__GOAL__. In the listing that follows, retype every line from the first through the one containing "from mathutils.geometry import". Pictures are to be left out.
===============
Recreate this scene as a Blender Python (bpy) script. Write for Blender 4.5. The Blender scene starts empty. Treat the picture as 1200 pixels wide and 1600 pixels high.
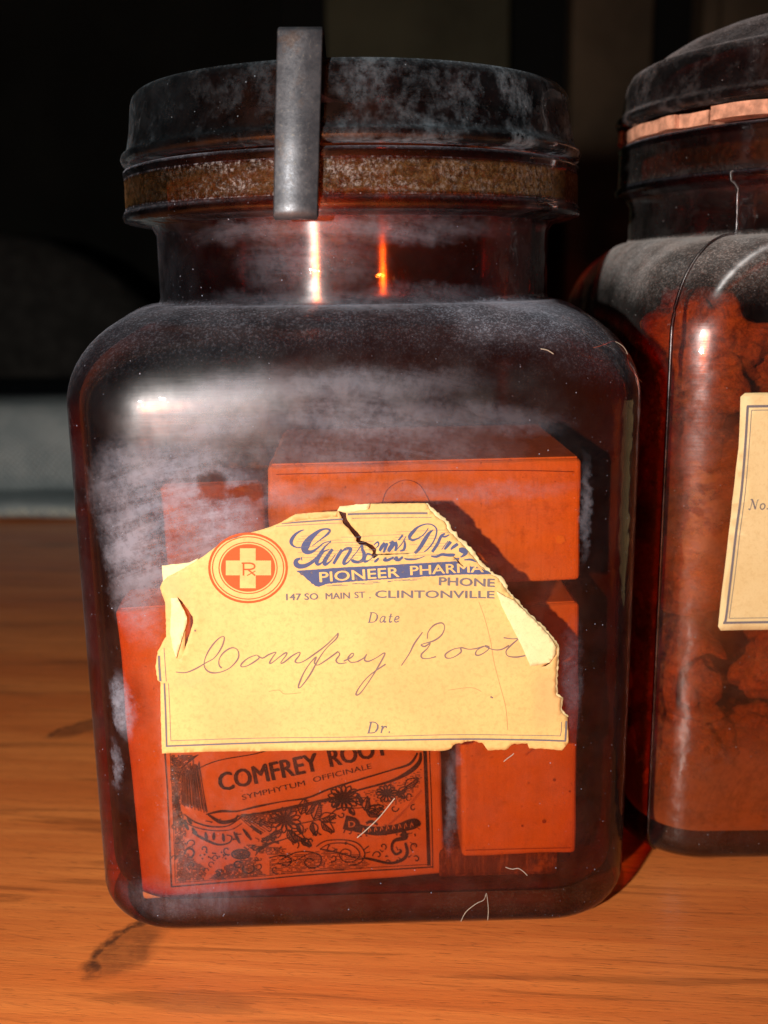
import bpy, bmesh, math, random
from mathutils import Vector, Matrix, noise as mnoise
from mathutils.geometry import delaunay_2d_cdt

random.seed(7)
C = bpy.context.scene.collection
S = 0.01                      # everything below is laid out in centimetres

# ------------------------------------------------------------------ camera
PITCH, ROLL, FPX, EYE = math.radians(12.7), math.radians(0.8), 1600.0, 14.2
U0 = Vector((0, math.sin(PITCH), math.cos(PITCH)))
FW = Vector((0, math.cos(PITCH), -math.sin(PITCH)))
RC = Vector((math.cos(ROLL), 0, 0)) - math.sin(ROLL) * U0
UC = Vector((math.sin(ROLL), 0, 0)) + math.cos(ROLL) * U0
EYEP = Vector((0, 0, EYE))
cam = bpy.data.cameras.new('camera')
cam.sensor_fit = 'HORIZONTAL'; cam.sensor_width = 36; cam.lens = 36 * FPX / 1200
cam.clip_start = 0.01; cam.clip_end = 50
cam.dof.use_dof = True; cam.dof.focus_distance = 0.213; cam.dof.aperture_fstop = 20
co = bpy.data.objects.new('camera', cam); C.objects.link(co)
m3 = Matrix((RC, UC, -FW)).transposed()
co.matrix_world = Matrix.Translation(EYEP * S) @ m3.to_4x4()
bpy.context.scene.camera = co

# ------------------------------------------------------------------ light: a dim room and one small hand lamp beside the camera
w = bpy.data.worlds.new('World'); bpy.context.scene.world = w; w.use_nodes = True
w.node_tree.nodes['Background'].inputs[0].default_value = (0.75, 0.8, 1, 1)
w.node_tree.nodes['Background'].inputs[1].default_value = 0.004
ld = bpy.data.lights.new('hand_lamp', 'POINT'); ld.energy = 6.3; ld.shadow_soft_size = 0.006
ld.color = (1.0, 0.93, 0.84)
lo = bpy.data.objects.new('hand_lamp', ld); C.objects.link(lo); lo.location = (-0.127, -0.086, 0.150)

sc = bpy.context.scene
sc.view_settings.view_transform = 'Standard'; sc.view_settings.look = 'None'
sc.view_settings.exposure = 0; sc.view_settings.gamma = 1
sc.render.engine = 'CYCLES'
sc.cycles.transparent_max_bounces = 48; sc.cycles.max_bounces = 14
sc.cycles.diffuse_bounces = 4; sc.cycles.glossy_bounces = 6
sc.cycles.use_denoising = True
sc.cycles.sample_clamp_indirect = 4.0

# ------------------------------------------------------------------ helpers
def ray(u, v):
    return ((u - 600) / FPX * RC + (800 - v) / FPX * UC + FW)
def hit(u, v, p0, n):          # where a sight line meets a real plane
    d = ray(u, v)
    t = (p0 - EYEP).dot(n) / d.dot(n)
    return EYEP + d * t

def new_obj(name, verts, faces, mats, parent=None, smooth=True, fm=None):
    me = bpy.data.meshes.new(name)
    me.from_pydata([Vector(v) * S for v in verts], [], faces)
    if not isinstance(mats, (list, tuple)): mats = [mats]
    for m in mats: me.materials.append(m)
    if fm: me.polygons.foreach_set('material_index', fm)
    me.polygons.foreach_set('use_smooth', [smooth] * len(me.polygons))
    me.update()
    o = bpy.data.objects.new(name, me); C.objects.link(o)
    if parent is not None: o.parent = parent
    return o
def tag(o, label=None, cat=None, group=None, kind=None):
    if label: o['label'] = label
    if cat: o['category'] = cat
    if group: o['group'] = group
    if kind: o['kind'] = kind
    return o
def thing(name, label, cat, loc=(0, 0, 0), rz=0, group=None):
    o = bpy.data.objects.new(name, None); C.objects.link(o)
    o.location = Vector(loc) * S; o.rotation_euler = (0, 0, rz); o.empty_display_size = 0.02
    return tag(o, label, cat, group)
def mat_cm(loc, rz=0, ry=0):
    return Matrix.Translation(Vector(loc)) @ Matrix.Rotation(rz, 4, 'Z') @ Matrix.Rotation(ry, 4, 'Y')

def bevel_box(x0, x1, y0, y1, z0, z1, b=0.05, seg=2):
    bm = bmesh.new(); bmesh.ops.create_cube(bm, size=1)
    for v in bm.verts:
        v.co = Vector(((x0 + x1) / 2 + v.co.x * (x1 - x0), (y0 + y1) / 2 + v.co.y * (y1 - y0), (z0 + z1) / 2 + v.co.z * (z1 - z0)))
    if b: bmesh.ops.bevel(bm, geom=bm.edges[:], offset=b, segments=seg, affect='EDGES', profile=0.6)
    bm.verts.index_update()
    vs = [v.co.copy() for v in bm.verts]; fs = [[v.index for v in f.verts] for f in bm.faces]
    bm.free(); return vs, fs
def catmull(pts, n=6):
    if len(pts) < 3: n = max(n, 4)
    out = []
    P = [pts[0]] + list(pts) + [pts[-1]]
    for i in range(1, len(P) - 2):
        p0, p1, p2, p3 = P[i - 1], P[i], P[i + 1], P[i + 2]
        for k in range(n):
            t = k / n
            out.append(tuple(0.5 * ((2 * b) + (-a + c) * t + (2 * a - 5 * b + 4 * c - d) * t * t + (-a + 3 * b - 3 * c + d) * t ** 3)
                             for a, b, c, d in zip(p0, p1, p2, p3)))
    out.append(tuple(pts[-1])); return out
def tube(pts, r, sides=6, n=6, closed=False):
    pts = [Vector(p) for p in catmull([tuple(p) for p in pts], n)]
    vs, fs = [], []
    for i, p in enumerate(pts):
        t = (pts[min(i + 1, len(pts) - 1)] - pts[max(i - 1, 0)]).normalized()
        a = t.orthogonal().normalized() if abs(t.z) > .95 else t.cross(Vector((0, 0, 1))).normalized()
        b = t.cross(a)
        rr = r(i / (len(pts) - 1)) if callable(r) else r
        for k in range(sides):
            th = 2 * math.pi * k / sides
            vs.append(p + rr * (math.cos(th) * a + math.sin(th) * b))
    for i in range(len(pts) - 1):
        for k in range(sides):
            fs.append((i * sides + k, i * sides + (k + 1) % sides, (i + 1) * sides + (k + 1) % sides, (i + 1) * sides + k))
    fs.append(tuple(range(sides))[::-1]); fs.append(tuple((len(pts) - 1) * sides + k for k in range(sides)))
    return vs, fs
def lathe(profile, n=128):
    vs, fs = [], []
    for (r, z) in profile:
        for k in range(n):
            a = 2 * math.pi * k / n
            vs.append((r * math.cos(a), r * math.sin(a), z))
    for i in range(len(profile) - 1):
        for k in range(n):
            fs.append((i * n + k, i * n + (k + 1) % n, (i + 1) * n + (k + 1) % n, (i + 1) * n + k))
    return vs, fs

# ------------------------------------------------------------------ node helper
class NT:
    def __init__(s, name):
        s.m = bpy.data.materials.new(name); s.m.use_nodes = True
        s.t = s.m.node_tree; s.t.nodes.clear()
    def n(s, typ, **kw):
        nd = s.t.nodes.new(typ)
        for k, v in kw.items():
            if k.startswith('i_'): s.put(nd.inputs[k[2:].replace('_', ' ')], v)
            else: setattr(nd, k, v)
        return nd
    def put(s, sock, v):
        if isinstance(v, bpy.types.NodeSocket): s.t.links.new(v, sock)
        elif isinstance(v, bpy.types.Node): s.t.links.new(v.outputs[0], sock)
        else:
            if hasattr(sock, 'default_value'):
                try: sock.default_value = v
                except Exception: sock.default_value = tuple(v) + (1,) if len(v) == 3 else v
    def math(s, op, a, b=None, c=None, clamp=False):
        nd = s.t.nodes.new('ShaderNodeMath'); nd.operation = op; nd.use_clamp = clamp
        s.put(nd.inputs[0], a)
        if b is not None: s.put(nd.inputs[1], b)
        if c is not None: s.put(nd.inputs[2], c)
        return nd.outputs[0]
    def vmath(s, op, a, b=None, out=0):
        nd = s.t.nodes.new('ShaderNodeVectorMath'); nd.operation = op
        s.put(nd.inputs[0], a)
        if b is not None:
            s.put(nd.inputs['Scale'] if op == 'SCALE' else nd.inputs[1], b)
        return nd.outputs[out]
    def coords(s, k=100.0):
        tc = s.t.nodes.new('ShaderNodeTexCoord')
        return s.vmath('SCALE', tc.outputs['Object'], k)
    def noise(s, vec, scale, detail=4, rough=0.55, dist=0.0, out='Fac'):
        nd = s.t.nodes.new('ShaderNodeTexNoise'); s.put(nd.inputs['Vector'], vec)
        nd.inputs['Scale'].default_value = scale; nd.inputs['Detail'].default_value = detail
        nd.inputs['Roughness'].default_value = rough; nd.inputs['Distortion'].default_value = dist
        return nd.outputs[out]
    def mapr(s, v, a, b, c=0.0, d=1.0, smooth=True):
        nd = s.t.nodes.new('ShaderNodeMapRange')
        if smooth: nd.interpolation_type = 'SMOOTHSTEP'
        s.put(nd.inputs[0], v)
        for i, x in enumerate((a, b, c, d)): s.put(nd.inputs[i + 1], x)
        return nd.outputs[0]
    def mix(s, f, a, b, typ='MIX'):
        nd = s.t.nodes.new('ShaderNodeMix'); nd.data_type = 'RGBA'; nd.blend_type = typ
        s.put(nd.inputs[0], f); s.put(nd.inputs[6], a); s.put(nd.inputs[7], b)
        return nd.outputs[2]
    def sep(s, v):
        nd = s.t.nodes.new('ShaderNodeSeparateXYZ'); s.put(nd.inputs[0], v); return nd.outputs
    def comb(s, x, y, z):
        nd = s.t.nodes.new('ShaderNodeCombineXYZ')
        for i, q in enumerate((x, y, z)): s.put(nd.inputs[i], q)
        return nd.outputs[0]
    def bump(s, h, strength=0.3, dist=0.0005):
        nd = s.t.nodes.new('ShaderNodeBump'); s.put(nd.inputs['Height'], h)
        nd.inputs['Strength'].default_value = strength; nd.inputs['Distance'].default_value = dist
        return nd.outputs[0]
    def out(s, sh):
        o = s.t.nodes.new('ShaderNodeOutputMaterial'); s.put(o.inputs[0], sh); return s.m
    def pbr(s, **kw):
        nd = s.t.nodes.new('ShaderNodeBsdfPrincipled')
        for k, v in kw.items(): s.put(nd.inputs[k.replace('_', ' ')], v)
        return nd.outputs[0]
    def mixsh(s, f, a, b):
        nd = s.t.nodes.new('ShaderNodeMixShader'); s.put(nd.inputs[0], f)
        s.put(nd.inputs[1], a); s.put(nd.inputs[2], b); return nd.outputs[0]
def rgb(r, g, b): return (r, g, b, 1)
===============
__RESULT__.
Recreate this scene as a Blender Python (bpy) script. Write for Blender 4.5. The Blender scene starts empty. Treat the picture as 1200 pixels wide and 1600 pixels high.
import bpy, bmesh, math, random
from mathutils import Vector, Matrix, noise as mnoise
from mathutils.geometry import delaunay_2d_cdt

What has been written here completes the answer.